Adani Green Energy to see 30 pc CAGR capacity growth
New Delhi, Aug 12 (PTI) Adani Green Energy Ltd, the renewable energy firm of billionaire Gautam Adani’s conglomerate, is expected to clock an operational capacity CAGR of over 30 per cent to reach more than 50 GW of capacity by 2030, a report said on Monday.
AGEL is targeting 6-7 GW of capacity additions annually to become the largest renewable energy producer in the world.
Initiating coverage of AGEL, brokerage Emkay said the firm’s renewable capacity would see more than 30 per cent compound annual growth rate (CAGR) from now till 2030 while improved capacity utilisation will drive a power sales CAGR of about 35 per cent.
“We expect AGEL to clock operational renewable energy (RE) capacity CAGR of 31 per cent to 56.5 GW (including input solar for PSP) during FY24-30E, as the Khavda supersite is developed up to 30 GW verses about 2GW as of FY24-end (now at 2.3GW), coupled with expansion in other assets like Rajasthan and PSP (pumped storage plants),” it said.
The company aims to achieve this by FY29 (April 2028 to March 2029 fiscal).
AGEL commenced operations in FY16 and hit the 1 GW capacity mark in the first half of 2017-18. During FY18 till end-FY24, operational capacity CAGR was rapid at 33 per cent, up from 2 GW to almost 11 GW, with solar being the mainstay and growing to 7.4 GW from 1.9 GW, with wind capacity rising from 60 MW to 1.4 GW; also, hybrid project capacity (in Rajasthan), which started from FY23 stood at 2.1 GW.
AGEL has secured a power purchase agreement for 20.4 GW capacity so far, with 10 GW being operational – some of the key assets are Kamuthi (0.6 GW), solar-wind hybrid cluster in Rajasthan (2.1 GW), and the recently commissioned 2 GW in Khavda.
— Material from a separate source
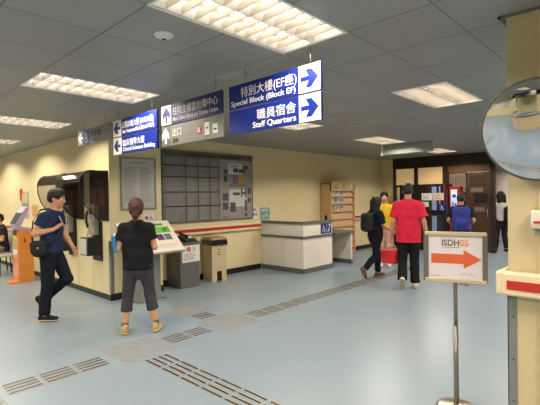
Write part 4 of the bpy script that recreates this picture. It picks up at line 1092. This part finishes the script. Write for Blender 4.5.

The firm acquired SB Energy’s 5GW portfolio in 2021, which included 1.7 GW of operational capacity, with the remaining being under construction/in the development phase.
The bulk 8 GW of the 12 GW SECI solar manufacturing tender was also won by AGEL. 2 GW in Khavda was commissioned within a year of the company breaking ground.
“AGEL aims to be the lowest-cost producer across the lifecycle of an asset,” Emkay said.
“It has the ability to gain efficiencies right from the construction stage, with large-scale in-house execution, better negotiation capability with vendors (modules, etc), project management expertise, and rapid development, resulting in faster commissioning and leading to lower IDC and pre-op cost.”
It saw revenue growth of 35 per cent CAGR during FY24 – FY30 – Gujarat (Khavda) and Rajasthan sites (most resource-rich sites globally) will help AGEL grow its revenues at 35 per cent CAGR, giving a clear runway of another 50 GW, plus another 6.5 GW with pump storage solutions and evacuation visibility.
Also, capacity utilization factor (CUF) will improve as the new sites are resource-abundant to increase output volume, it said, adding that a higher share of merchant and commercial, and industries (CI) would improve realisations.
The balance sheet would improve drastically, and net debt to EBITDA may fall to 3.6x from 7.4x despite expansion as the cash flows from existing projects will provide majorly for future expansion, it added.